After the jump: Why the Class of 2011 is the Best Class Yet
If the wall postings of “Screw the U – Columbia ’11 works hard but parties harder!!” are any indication, ’11 may prove the lamest class in Columbia’s history. Eschewing beer for Smirnoff Ice, vodka for Smirnoff Ice, whiskey for Smirnoff Ice, and more generally, fun for Smirnoff Ice, these intrepid even-day warriors definitely know how to get the party started. Sometimes – and this is when they’re being a wee bit crazy – we hear they drink Mike’s Hard!
Some Columbia responses to a “favorite drink” query:
Smirnoff Ice or Chocolate Martini. Yes, I know those are chick drinks, but I don’t care. They’re delicious.
smirnoff ice is really good, but if I drink them too fast the carbonation in them really gets me.

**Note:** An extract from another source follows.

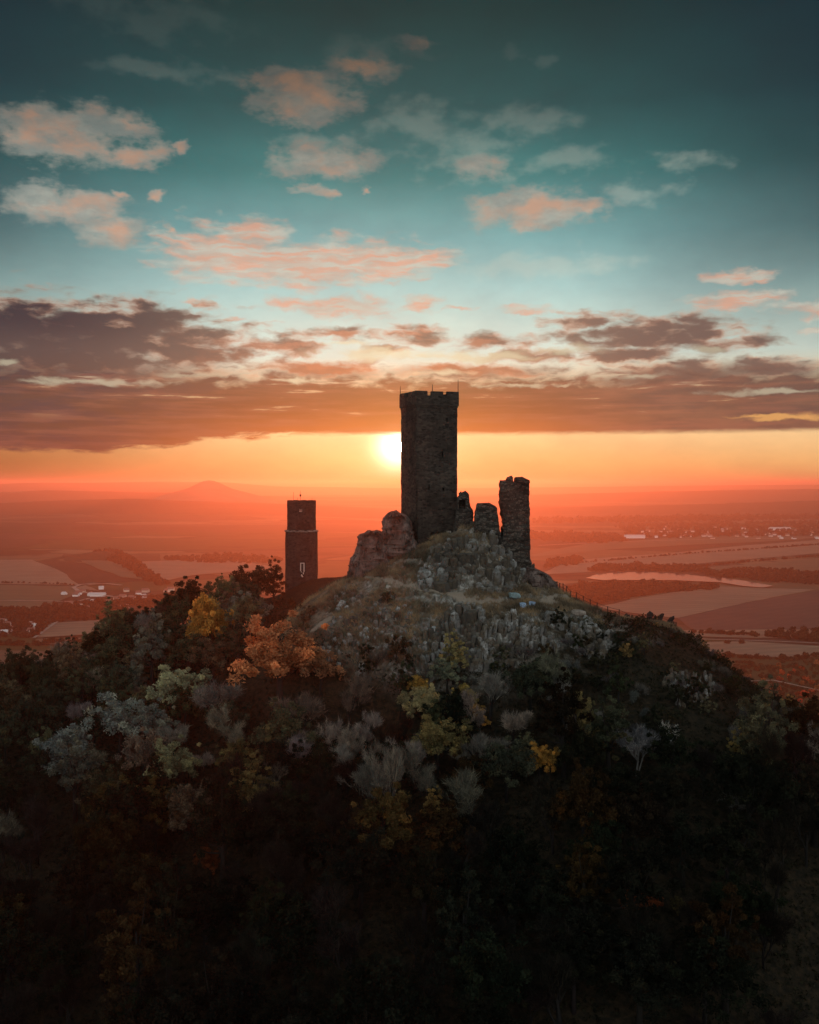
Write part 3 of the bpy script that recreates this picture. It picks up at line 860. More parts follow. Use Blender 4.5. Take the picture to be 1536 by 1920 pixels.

Yuck, I simply detest beer!
This group also features weird foreigners who drink weird foreign things and are magnanimously willing to teach their weird foreign ways to silly and backward Americans:
all the girls in my class absolutely hate beer… apparently they find it disgusting to drink cos it’s got a pretty strong taste… I’m willing to teach u the art of beer drinking tough, ;)
Yea, none of r girls likes beer either…. they say it tastes like shit, but I dunno, I guess here in Ger u just get indoctrinated into liking beer, haha… and also it’s the “official” drink of the Oktoberfest
A good mojito is actually very complicated to make because of the ingredients involved, and the mint leaves in particular… However, I do hear that they make the BEST mojito’s at the bar of the Intercontinental Hotel, which we should definetely try, if we can get in…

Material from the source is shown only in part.